マイコン工作実験日記

Microcontroller を用いての工作、実験記録

SPIフラッシュへの書き込み

2011-04-13 23:46:54 | Weblog
SPIフラッシュAT25DF641を追加したので、次のステップとしてこいつへの書き込みができるようにしなければなりません。2009年から2010年にかけて製作したMP3プレーヤではNANDフラッシュを使っていましたが、この時はSDカードももっていたので、フラッシュへ書き込みたいデータをSDカードからフラッシュへコピーするプログラムをマイコンに内蔵させることによって、書き込み手段を提供していました。しかし今回はSDカードをもっているわけではないし、それをわざわざ追加するのもナンセンス。

ひとつの方法として考えられるのはUSB MSCをサポートすることで、SPIフラッシュをパソコンのUSBメモリとしてアクセスできるようにすることです。そうすれば、書き込みは普通のパソコンから可能となります。こうして書き込んだデータはFatFsを使って読み込めば便利に使えます。しかしUSBは現在CDCをサポートしておりデバック用のコンソールとして使用しています。CDCとMSCの両方をサポートする複合デバイスを構築できればいいのですが、残念ながらSAM7Sではサポートできるエンドポイントが少ないため実現できません。

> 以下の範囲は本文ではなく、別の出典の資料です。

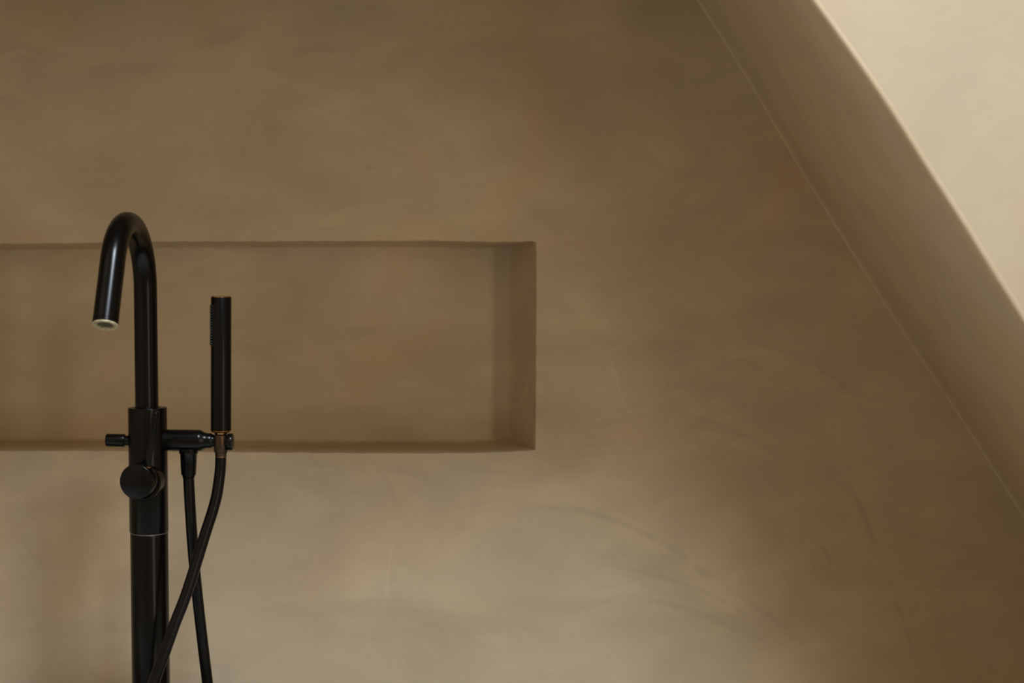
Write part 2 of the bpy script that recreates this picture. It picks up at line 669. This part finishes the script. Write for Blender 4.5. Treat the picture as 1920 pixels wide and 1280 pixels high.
def tube(name, pts, radius, seg=40, cap=True):
    """round tube along points; radius is a number or a list"""
    n = len(pts)
    rad = radius if isinstance(radius, (list, tuple)) else [radius] * n
    bm = bmesh.new()
    t0 = (pts[1] - pts[0]).normalized()
    a = t0.cross(Vector((0, 1, 0)))
    if a.length < 0.1:
        a = t0.cross(Vector((1, 0, 0)))
    a.normalize()
    rings = []
    prev = t0
    for i, p in enumerate(pts):
        t = (pts[min(i + 1, n - 1)] - pts[max(i - 1, 0)]).normalized()
        q = prev.rotation_difference(t)
        a = q @ a
        a = (a - t * a.dot(t)).normalized()
        b = t.cross(a)
        prev = t
        rings.append([bm.verts.new(p + (a * math.cos(2 * PI * k / seg) + b * math.sin(2 * PI * k / seg)) * rad[i])
                      for k in range(seg)])
    for r0, r1 in zip(rings, rings[1:]):
        for k in range(seg):
            j = (k + 1) % seg
            bm.faces.new((r0[k], r0[j], r1[j], r1[k]))
    if cap:
        bm.faces.new(rings[0])
        bm.faces.new(rings[-1])
    return bm_mesh(name, bm, 50)


def bevelled(h0, h1, r, e=0.0008, n=3):
    """profile of a solid cylinder with softened rims"""
    pr = [(h0, 0), (h0, r - e)]
    for k in range(1, n + 1):
        a = k / n * PI / 2
        pr.append((h0 + e * (1 - math.cos(a)), r - e + e * math.sin(a)))
    for k in range(n + 1):
        a = k / n * PI / 2
        pr.append((h1 - e * (1 - math.sin(PI / 2 - a) if False else 1 - math.cos(PI / 2 - a)) if False else h1 - e + e * math.sin(a),
                   r - e + e * math.cos(a)))
    pr.append((h1, 0))
    return pr


# ---------------------------------------------------------------- freestanding bath filler
T = 1.73
S = T / F
YT = T - DW


def zpx(py, t=T):
    return EYE - (py - VY) * t / F


LEAN = 0.0126
BX = (292.3 - VX) * S                     # axis at the floor


def ax(z):                                # local axis x at height z
    return -LEAN * z * 1.0


root = bpy.data.objects.new('bath_filler', None)
C.objects.link(root)
root.location = (BX, YT, 0)
root['label'] = 'matt black freestanding bath tap with tall gooseneck spout before the niche'
root['category'] = 'tap'
AXD = Vector((-LEAN, 0, 1)).normalized()

z_seam, z_top = zpx(997), zpx(763.5)


def part(name, me, mat, parent=root, **props):
    return link_obj(name, me, mat, parent, smooth=False, **props)


def on_axis(z):
    return Vector((ax(z), 0, z))


part('base_plate', lathe('base_plate', (0, 0, 0), (0, 0, 1),
     [(0, 0), (0, .055), (.002, .056), (.008, .056), (.011, .0545), (.012, .052), (.012, 0)]), M_BLACK)
part('column', lathe('column', (0, 0, 0.012), AXD, bevelled(0, z_seam - 0.012 - 0.0006, 0.0257, 0.0006)), M_BLACK)
part('seam_ring', lathe('seam_ring', on_axis(z_seam - 0.0009), AXD, bevelled(0, 0.0016, 0.02552, 0.0002)), M_SEAM,
     label='thin grey seam ring')
part('mixer_body', lathe('mixer_body', on_axis(z_seam + 0.0006), AXD,
     bevelled(0, z_top - z_seam - 0.0006, 0.0264, 0.0007)), M_BLACK)

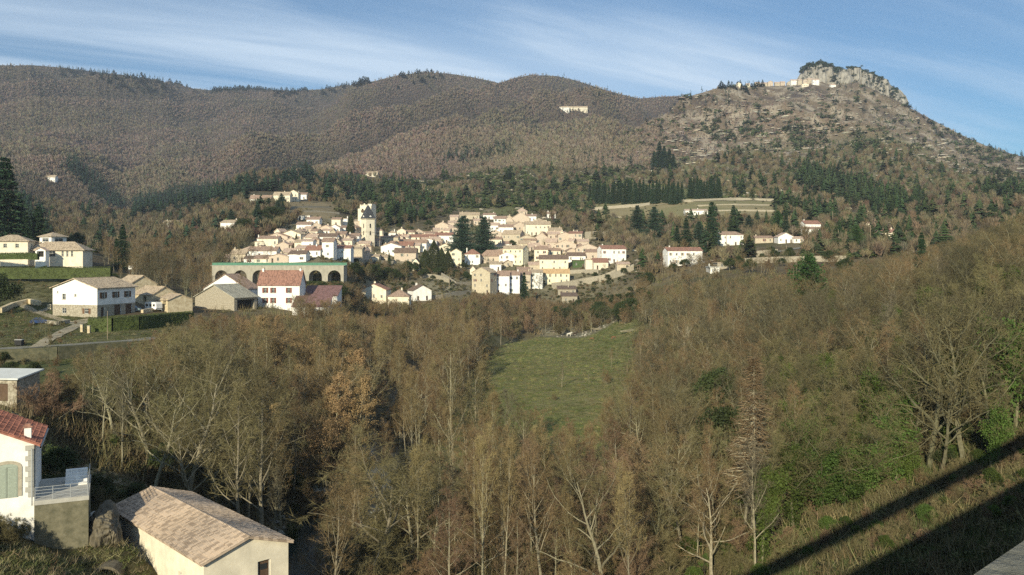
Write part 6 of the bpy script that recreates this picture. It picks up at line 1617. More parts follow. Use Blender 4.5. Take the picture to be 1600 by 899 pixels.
one('holm0', 'evergreen_bush', 'large dark rounded bush on the upper lawn at the picture edge', -2, 425, Y=228, wide=1.1, cat='bush')

for (u0, u1, v0, v1, n_, hs, ks) in ((545, 735, 416, 462, 230, (2.5, 5.5), ('shrub0', 'shrub2', 'holm0', 'oak1', 'oakd1')), (868, 1012, 440, 508, 330, (3.5, 8), ('shrub0', 'oak1', 'tall2', 'oakd1', 'holm1')), (735, 880, 460, 500, 240, (4, 9), ('oak1', 'shrub1', 'tall2', 'alder1')),
        (465, 640, 430, 478, 320, (4, 9), ('oak1', 'shrub0', 'alder1', 'shrub2', 'holm1', 'oakd1')), (440, 540, 498, 520, 60, (5, 10), ('oak1', 'leafy1', 'shrub0', 'oak2')), (300, 400, 452, 488, 30, (3, 7), ('oak0', 'tall1', 'shrub2')), (540, 640, 462, 500, 70, (4, 9), ('oak1', 'alder1', 'shrub0')), (1000, 1120, 405, 440, 90, (3, 7), ('oak1', 'alder1', 'shrub0', 'oakd1')), (1120, 1330, 396, 430, 90, (3, 7), ('oak1', 'oakd2', 'holm0', 'shrub0'))):
    for _ in range(n_):
        u, v = PRnd.uniform(u0, u1), PRnd.uniform(v0, v1); Y = hit(u, v, 288 if v < 498 else 200)
        if Y is None or Y > 520: continue
        x = (u - 800) / F * Y; zg = float(ground(x, Y)); H = PRnd.uniform(*hs)
        if 465 < u < 562 and Y < 350: H = min(H, (HV - 438) / F * Y - zg)
        elif v > 440 and u < 1000: H = min(H, (HV - float(np.interp(u, FRU, FRV)) + 4) / F * Y - zg)
        if H < 1.5: H = PRnd.uniform(1.3, 2.8)
        if H > 1.2: FILLERS.append((PRnd.choice(ks), x, Y, zg, H, PRnd.uniform(0, 6)))
for _ in range(170):
    y = PRnd.uniform(99, 175); u = PRnd.uniform(1190, 1700); x = (u - 800) / F * y; FILLERS.append((PRnd.choice(['ivybush0', 'holm1', 'ivy0', 'ivybush1']), x, y, float(ground(x, y)), PRnd.uniform(2.5, 6.0), PRnd.uniform(0, 6)))
for _ in range(230):
    y = PRnd.uniform(82, 101); u = PRnd.uniform(1060, 1680); x = (u - 800) / F * y; FILLERS.append((PRnd.choice(['shrub2', 'shrub0', 'shrub2', 'ivybush0', 'shrub1']), x, y, float(ground(x, y)), PRnd.uniform(.9, 2.6), PRnd.uniform(0, 6)))
for _ in range(46):
    u, v = PRnd.uniform(-60, 230), PRnd.choice([PRnd.uniform(570, 592), PRnd.uniform(566, 572)]); Y = hit(u, v, 100); x = (u - 800) / F * Y; FILLERS.append((PRnd.choice(['shrub2', 'shrub0', 'holm0', 'oakd1']), x, Y, float(ground(x, Y)), PRnd.uniform(1.2, 3.2), PRnd.uniform(0, 6)))
for _ in range(70):
    u, v = PRnd.uniform(-40, 120), PRnd.uniform(438, 540); Y = hit(u, v, 165); x = (u - 800) / F * Y
    if 75 < u < 215 and v < 505: continue
    FILLERS.append((PRnd.choice(['shrub2', 'shrub0', 'oakd1']), x, Y, float(ground(x, Y)), PRnd.uniform(.7, 2.0), PRnd.uniform(0, 6)))
for _ in range(120):
    u, v = PRnd.uniform(560, 900), PRnd.uniform(338, 366); Y = hit(u, v, 480); x = (u - 800) / F * Y
    if Y is None or (680 < u < 870 and v > 340): continue
    FILLERS.append((PRnd.choice(['oak1', 'oakd1', 'alder1', 'holm0', 'shrub2']), x, Y, float(ground(x, Y)), PRnd.uniform(3, 7), PRnd.uniform(0, 6)))
for _ in range(34):
    x, y = PRnd.uniform(-47, -33), PRnd.uniform(79, 88); FILLERS.append((PRnd.choice(['shrub2', 'holm0', 'shrub0']), x, y, float(ground(x, y)), PRnd.uniform(2, 4.5), PRnd.uniform(0, 6)))
for _ in range(60):
    y = PRnd.uniform(100, 160); u = PRnd.uniform(150, 480); x = (u - 800) / F * y; FILLERS.append((PRnd.choice(['holm0', 'ivy0', 'shrub2']), x, y, float(ground(x, y)), PRnd.uniform(2, 5), PRnd.uniform(0, 6)))
instance_mass('woodland', FILLERS)
print('fill', len(FILLERS))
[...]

いざとなったら、CDCの仮想シリアルから読み込んだデータをSPIに書き込むという方法も考えられますが、ATMELが提供するマイコン内蔵フラッシュ書き込みツールであるSAM-BAには、SPIフラッシュへの書き込み機能も備わっているので、今回はSAM-BAを使ってみることにしました。SAM-BAでは起動時にターゲットのボードを選択しますが、AT91SAM7S256を使用しているSAM7S-EKボード上にはSPIフラッシュが搭載されていないため、その書き込み機能も当然のことながらサポートされていません。しかしながら、SAM-BAはユーザが自分で機能拡張したりカスタマイズすることが可能なように作られているので、今回はSAM7Sターゲットに対してAT25/AT26シリーズの書き込み機能を追加してみました。

まずGUIの部分はTclで書かれており、比較的簡単にSPIフラッシュのタブを追加することができます。同機能をサポートしている他のターゲットボードからコードを拝借して、ちょっと変更してやることでこんな↓ふうにSPIフラッシュの操作画面を追加できました。



Tclでできるのはあくまでも操作画面の追加だけであり、実際に書き込みをおこなうコードは別途必要です。SAM-BAのGUIを操作すると、SAM-BAはSPIフラッシュへの書き込みをおこなうコード(アプレット)をSRAM空間にダウンロードして、そのコードに制御を移すことで書き込みを行う仕組みになっています。この書き込みコードはソースコードとして提供されているので、これをgccを使ってSAM7S用にコンパイルしてやる必要がありました。

このような手順を経て、無事にAT25DF641への書き込みとベリファイが動作することが確認できました。